Ihr seid eine der wenigen Bands, die noch der reinen Black-Metal-Lehre folgen und auf Experimente mit anderen Genres verzichten. Was treibt Dich an, auch im Jahre 2010 dem Black Metal treu zu bleiben? Wo siehst Du die musikalischen und textlichen Herausforderungen?

Eine gute Frage. Wir bewegen uns musikalisch immer noch in einem für uns breiter gewordenen Rahmen des Black Metals, aber lyrisch sind wir schon lange davon weg. Eigentlich ist es vermessen heute noch Black Metal zu spielen. Aber was soll ich sagen? Wir haben diese Songs und müssen sie aufnehmen. Solange wir diese Lieder noch haben, können wir uns nicht von dieser Musik lösen. Ich erwarte aber nicht von Anderen, dass sie es genau so sehen. Ich habe Verständnis für jeden, der sich im Jahre 2010 vom Black Metal befreien will.

Wir wollen die für uns perfekte Platte erschaffen. Ich will, wenn ich in zehn Jahren vor meinem Regal stehe und Black Metal hören will, dass ich zu einer MEMBARIS CD greife und nicht zu der einer anderen Band. Ich weiß, dass wir das schaffen werden.
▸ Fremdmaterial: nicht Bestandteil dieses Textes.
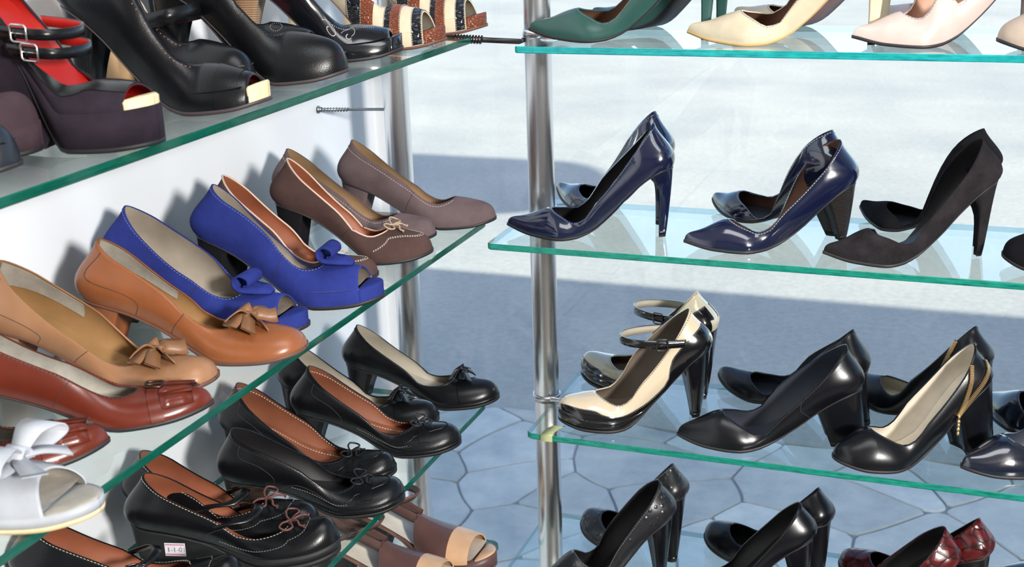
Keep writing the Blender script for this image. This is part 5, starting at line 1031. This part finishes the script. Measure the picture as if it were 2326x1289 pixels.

Wie wird es nach der Veröffentlichung von „Grenzgänger“ weitergehen? Sind Gigs geplant? Oder gar schon neues Material?

An Konzerten haben wir erst mal die Lust verloren. Es müsste schon was sehr Besonderes sein. Was wir tun werden ist an unserem neuen Album zu arbeiten. Die Songs sind fertig und wir werden diesen Sommer eine Demo-Version davon aufnehmen. Wir wollen für das Album wieder ins Studio gehen.

Dann vielen Dank für das Interview, wie immer gehören die letzten Worte der Band.

Danke für Dein anhaltendes Interesse an MEMBARIS. Unsere Freunde von WEIRD FATE werden bald ihr Debut-Album veröffentlichen. Genauso wie OBSCURE INFINITY, die eine Art atmosphärischen Death Metal spielen und die ich Fans dieser Musikrichtung an Herz legen möchte. Wer nicht darauf verzichten kann O. live zu erleben, sollte nach Konzerten von der jungen Band CHAOS INVOCATION Ausschau halten. Er ist dort als Drummer eingestiegen.
Falls jemand an einer Zusammenarbeit mit Fina Krüger interessiert ist, kann er an contact@membaris.de schreiben.

Feiert mit uns den Moment wenn die Harmonie verbrennt.